次期大統領にミレイ氏 アルゼンチン 親中路線と決別へ

9 日 、 ア ル ゼ ン チ ン 大 統 領 選 の 決 選 投 票 に 勝 利 し 、 ブ エ ノ ス ア イ レ ス で 支 持 者 に 手 を 振 る ハ ビ エ ル ・ ミ レ イ 氏 ( A F P 時 事 )

【サンパウロ綾村悟】南米アルゼンチンで19日、左派フェルナンデス大統領の任期満了に伴う大統領選挙の決選投票が実施され、リバタリアン(自由至上主義者)の独立系右派ハビエル・ミレイ下院議員(53)が当選した。深刻な経済危機に対し、通貨ペソを廃止して米ドルを導入するなどの抜本的な改革を主張。外交面では、現政権の親中路線と決別し、米国との関係強化を進める見通しだ。

ミレイ氏は勝利演説で「インフレ、失業、貧困など途方もない課題が待つが、今日からアルゼンチンの再建は始まる」と力強く宣言した。選管によると、開票率97・6%時点の得票率は、ミレイ氏が55・8%、左派与党連合のセルヒオ・マサ経済相(51)が44・2%。ミレイ氏の就任は12月10日で、任期は4年。

インフレ率が3桁という深刻な経済状況を立て直すため、ミレイ氏は経済のドル化や中央銀行の解体、小さな政府の実現など抜本的な改革を訴えている。今後は議会との折衝や国際通貨基金(IMF)との債務再編交渉などで政治手腕が問われることになる。

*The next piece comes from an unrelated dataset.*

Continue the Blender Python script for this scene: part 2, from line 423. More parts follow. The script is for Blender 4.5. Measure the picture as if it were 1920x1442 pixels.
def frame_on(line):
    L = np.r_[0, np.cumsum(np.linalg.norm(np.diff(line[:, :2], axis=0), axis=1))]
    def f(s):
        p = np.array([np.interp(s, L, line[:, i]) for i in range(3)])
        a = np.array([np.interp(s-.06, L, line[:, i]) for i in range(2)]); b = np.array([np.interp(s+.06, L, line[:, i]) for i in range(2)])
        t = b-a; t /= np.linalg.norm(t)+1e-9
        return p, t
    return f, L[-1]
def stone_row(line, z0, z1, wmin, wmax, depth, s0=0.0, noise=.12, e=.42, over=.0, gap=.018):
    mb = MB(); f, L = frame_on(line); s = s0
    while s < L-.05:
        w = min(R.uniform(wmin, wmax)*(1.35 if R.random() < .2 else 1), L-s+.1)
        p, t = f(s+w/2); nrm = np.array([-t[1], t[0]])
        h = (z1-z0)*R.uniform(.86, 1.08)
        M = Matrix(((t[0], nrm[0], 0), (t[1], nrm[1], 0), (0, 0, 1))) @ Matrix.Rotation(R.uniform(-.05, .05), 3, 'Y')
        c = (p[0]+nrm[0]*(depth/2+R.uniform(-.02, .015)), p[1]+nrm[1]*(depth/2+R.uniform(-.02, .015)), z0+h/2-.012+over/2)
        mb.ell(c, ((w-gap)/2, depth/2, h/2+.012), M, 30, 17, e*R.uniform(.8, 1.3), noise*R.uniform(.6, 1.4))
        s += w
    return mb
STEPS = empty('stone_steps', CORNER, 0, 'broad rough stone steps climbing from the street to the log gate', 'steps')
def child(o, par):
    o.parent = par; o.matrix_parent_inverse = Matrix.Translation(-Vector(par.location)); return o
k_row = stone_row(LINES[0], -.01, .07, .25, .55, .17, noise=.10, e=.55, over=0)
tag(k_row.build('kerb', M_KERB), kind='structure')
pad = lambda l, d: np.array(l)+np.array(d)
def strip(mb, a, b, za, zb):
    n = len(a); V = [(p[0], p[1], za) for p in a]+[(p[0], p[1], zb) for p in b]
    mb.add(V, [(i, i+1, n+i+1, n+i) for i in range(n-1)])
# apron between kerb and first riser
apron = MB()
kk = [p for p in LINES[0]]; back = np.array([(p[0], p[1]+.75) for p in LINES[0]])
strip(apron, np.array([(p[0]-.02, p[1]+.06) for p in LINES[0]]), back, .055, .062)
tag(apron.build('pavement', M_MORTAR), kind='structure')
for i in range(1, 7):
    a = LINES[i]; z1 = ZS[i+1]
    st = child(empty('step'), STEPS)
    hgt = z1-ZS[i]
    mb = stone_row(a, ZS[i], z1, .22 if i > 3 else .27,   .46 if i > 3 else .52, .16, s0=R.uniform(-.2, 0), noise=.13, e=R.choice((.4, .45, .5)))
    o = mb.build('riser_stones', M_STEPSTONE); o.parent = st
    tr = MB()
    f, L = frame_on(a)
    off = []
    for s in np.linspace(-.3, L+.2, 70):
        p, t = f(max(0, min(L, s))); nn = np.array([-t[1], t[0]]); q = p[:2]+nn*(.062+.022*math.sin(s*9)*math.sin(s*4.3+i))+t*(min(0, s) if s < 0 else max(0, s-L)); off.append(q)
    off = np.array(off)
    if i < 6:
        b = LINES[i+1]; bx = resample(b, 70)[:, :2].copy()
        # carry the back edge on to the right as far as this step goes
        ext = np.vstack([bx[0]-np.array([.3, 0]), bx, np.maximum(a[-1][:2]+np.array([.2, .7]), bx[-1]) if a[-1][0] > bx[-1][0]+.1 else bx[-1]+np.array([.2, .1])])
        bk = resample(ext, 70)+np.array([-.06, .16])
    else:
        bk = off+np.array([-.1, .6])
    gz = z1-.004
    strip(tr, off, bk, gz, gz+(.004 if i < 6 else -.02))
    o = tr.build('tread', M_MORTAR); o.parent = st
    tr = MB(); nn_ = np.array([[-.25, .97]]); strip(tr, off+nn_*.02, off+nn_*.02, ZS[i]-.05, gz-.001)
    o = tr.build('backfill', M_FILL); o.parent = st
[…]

外交面では、中国の一帯一路構想に参加する現政権の親中路線を厳しく批判。中国との関係凍結を打ち出しており、米国との関係強化が見込まれる。日本にとっても、リチウムなど重要資源を抱えるアルゼンチンとの関係を強化する機会となり得る。

また、ミレイ氏は、今年8月の新興5カ国(BRICS)首脳会議で承認されたアルゼンチンの新規加盟にも反対している。中国やロシアが狙うグローバルサウスの囲い込みによる勢力拡大にも影響が出そうだ。

ミレイ氏には、選挙演説でチェーンソーを振りかざすなど過激なイメージがつきまとう。しかし、今年9月、米国の保守派コメンテーター、タッカー・カールソン氏のインタビューで、リベラリズムが強いアルゼンチンの問題を論理的に指摘し、メディアによる極右のレッテル貼りに対抗した。

トランプ前米大統領は、ミレイ氏の当選について「アルゼンチンを再興させるだろう」と祝福した。

アルゼンチンは、ブラジルと並ぶ中南米の大国。近年続いた左傾化の波により、中南米33カ国のうち保守派政権はパラグアイやグアテマラなど5カ国にとどまっていた。中南米の左傾化に合わせるように中国の影響力も拡大してきたが、アルゼンチンで保守派大統領が誕生したことは、中南米の政治潮流を大きく変える可能性を含んでいる。